Moody’s Launches Pilot of On-Chain Credit Rating System on Solana Blockchain

12.06.2025 13:43

Global credit rating agency Moody’s has initiated a pilot program to embed municipal bond credit ratings directly onto the Solana (SOL) blockchain. This pioneering effort, conducted in collaboration with tokenization startup Alphaledger, signifies Moody’s entry into the blockchain space and experiments with delivering credit scores for real-world assets in a tamper-proof, transparent manner.

The trial involved tokenizing a simulated municipal bond on Solana using Alphaledger’s Vulcan Forge platform, linking the bond’s credit rating to the token on-chain via an API that transfers data from Moody’s off-chain rating systems. This integration aims to enhance access to credit information which currently is available mainly through proprietary services such as Bloomberg terminals, potentially increasing market transparency and efficiency for institutional investors and traders.

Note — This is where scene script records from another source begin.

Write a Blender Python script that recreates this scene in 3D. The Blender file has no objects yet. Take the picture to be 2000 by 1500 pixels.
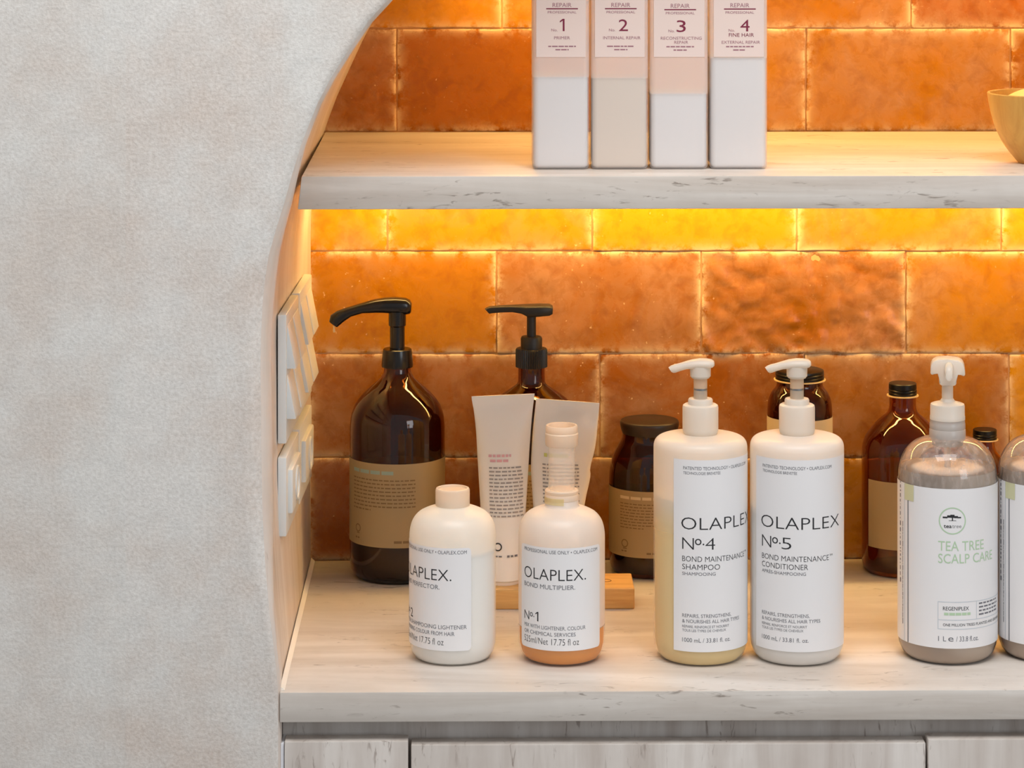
import bpy, bmesh, math, random
from mathutils import Vector, noise
random.seed(7)
S = bpy.context.scene
COL = S.collection
PI = math.pi

# ------------------------------------------------------------------ camera
F = 5800.0                 # focal length in pixels of the 2000 px wide frame
VH, UV = -300.0, 923.0     # horizon row and the column where depth lines meet
ZC, YC = 0.9 + 0.7117, -2.5
YAW = math.atan((1000 - UV) / F)
SY, CY = math.sin(YAW), math.cos(YAW)
cam = bpy.data.cameras.new('camera'); camo = bpy.data.objects.new('camera', cam); COL.objects.link(camo)
camo.location = (0, YC, ZC); camo.rotation_euler = (PI / 2, 0, -YAW)
cam.sensor_width = 36; cam.lens = F * 36 / 2000
cam.shift_y = -(750 - VH) / 2000
cam.clip_start = 0.05; cam.clip_end = 60
S.camera = camo
S.view_settings.view_transform = 'Standard'; S.view_settings.look = 'None'
S.view_settings.gamma = 1; S.view_settings.use_curve_mapping = False
S.view_settings.exposure = 0.0

# ------------------------------------------------------------------ light of the room
W = bpy.data.worlds.new('world'); S.world = W; W.use_nodes = True
W.node_tree.nodes['Background'].inputs[0].default_value = (0.96, 0.97, 1.0, 1)
W.node_tree.nodes['Background'].inputs[1].default_value = 0.40

def area(name, loc, aim, sx, sy, power, col, disk=False):
    l = bpy.data.lights.new(name, 'AREA'); o = bpy.data.objects.new(name, l); COL.objects.link(o)
    l.shape = 'DISK' if disk else 'RECTANGLE'; l.size = sx
    if not disk: l.size_y = sy
    l.energy = power; l.color = col; o.location = loc
    o.rotation_euler = (Vector(aim) - Vector(loc)).to_track_quat('-Z', 'Y').to_euler()
    return o
area('window_light', (2.3, -3.2, 1.9), (0.2, 0.1, 1.05), 1.2, 1.5, 27, (0.84, 0.92, 1.0))
area('ceiling_light', (0.15, -0.75, 2.85), (0.2, 0.05, 0.95), 1.5, 0.9, 29, (0.98, 0.97, 0.97))
area('downlight', (0.45, -0.9, 2.6), (0.4, 0.0, 0.95), 0.11, 0, 4, (1.0, 0.93, 0.84), True)
LED_COL = (1.0, 0.62, 0.19)
LED_POWER = 60.0

def at(u, v, y):
    X = (u - 1000) / F
    t = (y - YC) / (CY - X * SY)
    return Vector((t * (SY + X * CY), y, ZC - (v - VH) / F * t))

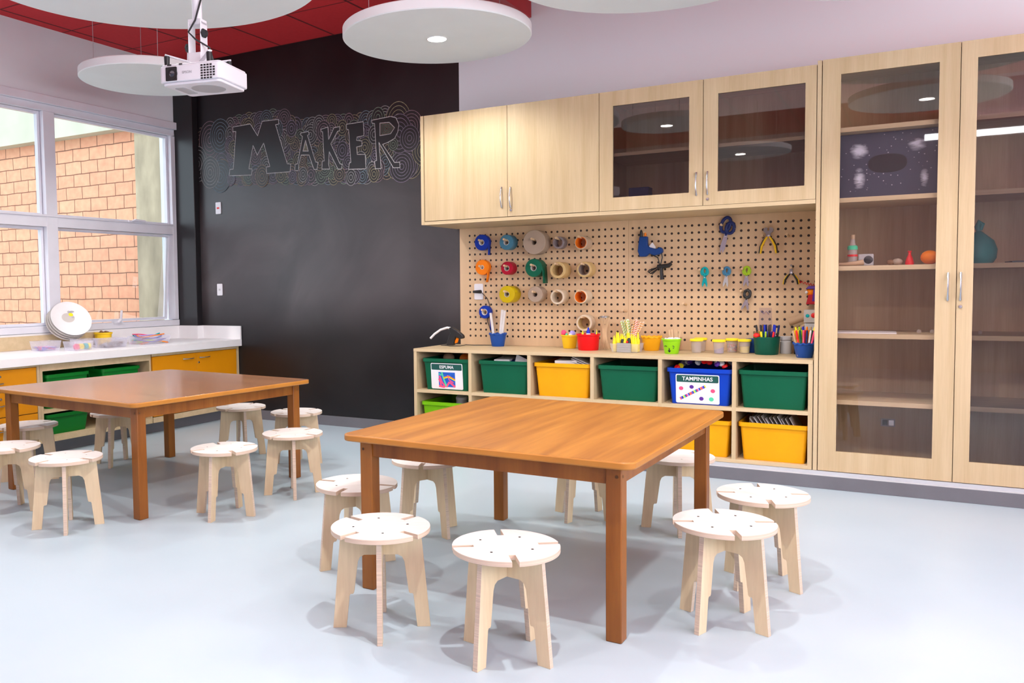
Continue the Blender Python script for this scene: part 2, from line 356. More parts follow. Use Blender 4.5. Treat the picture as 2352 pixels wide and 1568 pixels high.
# ------------------------------------------------------------------ room shell
XR, YF, H = 9.6, -8.8, 3.508
struct(MB().box(-.2, XR + .2, YF - .2, .2, -.12, 0), 'floor', 'floor', smooth=False)
struct(MB().box(-.2, XR + .2, YF - .2, .2, H, H + .1), 'ceiling', 'ceiling', smooth=False)
struct(MB().box(-.2, XR + .2, 0, .2, 0, H), 'wall_back', 'back_wall', smooth=False)
struct(MB().box(XR, XR + .2, YF, 0, 0, H), 'wall_right', 'lilac', smooth=False)
M['mauve'] = mat('dusky_mauve_paint', (.50, .43, .47), .8, .2, var=.05)
M['rose'] = mat('rose_reflector_paint', (.62, .30, .42), .75, .2, var=.03)
struct(MB().box(0, XR, YF - .2, YF, 0, H), 'wall_front', 'mauve', smooth=False)
struct(MB().box(6.9, XR, YF, -6.2, 3.42, H), 'pink_reflector', 'rose', smooth=False)  # invented rose box behind the camera, added for a pink reflection in the glass
WY0, WZ0, WZ1 = -4.45, .905, 2.93
w = MB(); w.box(-.2, 0, YF, 0, 0, WZ0); w.box(-.2, 0, YF, 0, WZ1, H); w.box(-.2, 0, -.075, 0, WZ0, WZ1); w.box(-.2, 0, YF, WY0, WZ0, WZ1)
struct(w, 'wall_left', 'lilac', smooth=False)
struct(MB().box(.001, .262, -.073, -.001, 0, H - .001), 'column', 'black_paint', bevel=.004)
struct(MB().box(.80, 3.05, -.012, -.001, 0, .09), 'baseboard_back', 'grey_base')
t = MB(); t.box(3.09, 9.5, -.622, -.002, .001, .0795, 0); t.box(3.09, 9.5, -.622, -.002, .0795, .081, 1); t.box(3.1, 9.5, -.586, -.004, .081, .101, 1)
struct(t, 'trim_1', ['grey_base', 'ledge'])
struct(MB().box(.002, .65, -4.4, -.08, .001, .10), 'trim_2', 'grey_base')
b = MB(); b.box(3.70, 3.85, -1.0, -.02, 3.335, 3.36); b.box(3.825, 3.85, -1.0, -.02, 3.36, 3.507); b.box(3.70, 3.825, -1.0, -.02, 3.47, 3.507); b.lathe([(0, -.026), (.016, -.022), (.016, -.019)], (3.78, 0, 3.42), 12, 'y')
struct(b, 'beam', 'red_steel')

# window: structure with its parts
win = thing('window_1', 'white steel window of six lights looking onto a brick wall', None, (0, 0, 0), kind='structure')
f = MB(); f.box(-.09, .045, WY0, -.035, 2.858, 2.93); f.box(-.09, .012, WY0, -.076, 2.80, 2.858); f.box(-.09, .012, -.125, -.076, .965, 2.80); f.box(-.09, .02, WY0, -.076, WZ0, .962); f.box(-.09, .012, WY0, WY0 + .06, .962, 2.80)
f.build('window_frame', 'frame_white', win, bevel=.004)
for y in (-1.50, -2.93): MB().box(-.09, .015, y - .055, y + .055, .962, 2.80).build('mullion', 'frame_white', win, bevel=.004)
f = MB(); f.box(-.09, .010, WY0, -.12, 1.815, 1.905); f.box(-.05, .022, WY0, -.12, 1.90, 1.918); f.build('rail', 'frame_white', win, bevel=.003)
for (y0, y1) in ((-1.445, -.125), (-2.875, -1.555), (-4.39, -2.985)):
    for k, (z0, z1) in enumerate(((.962, 1.815), (1.905, 2.80))):
        s = MB(); bw = .026; i0 = 0
        s.box(-.075, -.035, y0 + .004, y1 - .004, z0 + .004, z0 + bw); s.box(-.075, -.035, y0 + .004, y1 - .004, z1 - bw, z1 - .004); s.box(-.075, -.035, y0 + .004, y0 + bw, z0 + bw, z1 - bw); s.box(-.075, -.035, y1 - bw, y1 - .004, z0 + bw, z1 - bw)
        g = MB(); g.face([(-.055, y0 + bw, z0 + bw), (-.055, y1 - bw, z0 + bw), (-.055, y1 - bw, z1 - bw), (-.055, y0 + bw, z1 - bw)])
        if k == 0 and y1 > -.2:
            R = Matrix.Translation((-.05, 0, z1)) @ Matrix.Rotation(.075, 4, 'Y') @ Matrix.Translation((.05, 0, -z1)); s.xform(R); g.xform(R)
        so = s.build('sash', 'frame_white', win)
        g.build('glass_pane', 'win_glass', so, smooth=False)
for (y, z) in ((-.65, 1.918), (-2.2, 1.918)):
    h = MB(); h.box(.012, .03, y - .035, y + .035, z - .012, z + .006); h.tube([(.03, y, z), (.05, y + .02, z + .012), (.05, y + .14, z + .006)], .008); h.build('latch_handle', 'frame_white', win)
h = MB(); h.box(.0, .035, -.90, -.80, .955, .972); h.tube([(.03, -.85, .965), (.045, -.83, .99), (.04, -.815, 1.075)], [.014, .012, .010]); h.build('latch_handle', 'frame_white', win)

# outside
struct(MB().box(-14, -3.42, 2.5, 2.7, -.5, 3.62), 'wall_brick', 'brick', smooth=False)
struct(MB().box(-3.42, -2.6, 2.42, 2.8, -.5, 3.62), 'wall_concrete', 'concrete', smooth=False)
struct(MB().box(-14, -2.4, 2.30, 2.8, 3.62, 5.2), 'beam', 'concrete_lt', smooth=False)
struct(MB().box(-14, -.2, -9, 2.5, -.6, -.5), 'ground', 'ground', smooth=False)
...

Moody’s plans to maintain off-chain rating assessment initially, with strategic plans to extend blockchain-based credit ratings systems across additional fixed income products like corporate bonds. Alphaledger CEO Manish Dutta highlighted the model’s capacity to unlock liquidity in real-world asset markets by providing investors with trusted, real-time credit insights via blockchain.

This initiative complements broader industry momentum in real-world asset (RWA) tokenization, which various sources estimate could expand to a multitrillion-dollar market by 2033. Solana’s network is gaining traction as a promising blockchain infrastructure suitable for institutional-grade financial data and tokenized securities, bolstered recently by partnerships with firms such as R3 and launches of tokenized funds.

According to Rajeev Bamra, head of strategy for digital economy at Moody’s Ratings, the credit rating agency is actively exploring new ways for its credit assessments to support the digital finance ecosystem, enhancing interoperability and promoting more liquid and efficient bond trading with lower settlement costs. The system may help attract a broader investor base and reduce borrowing costs for municipalities and issuers.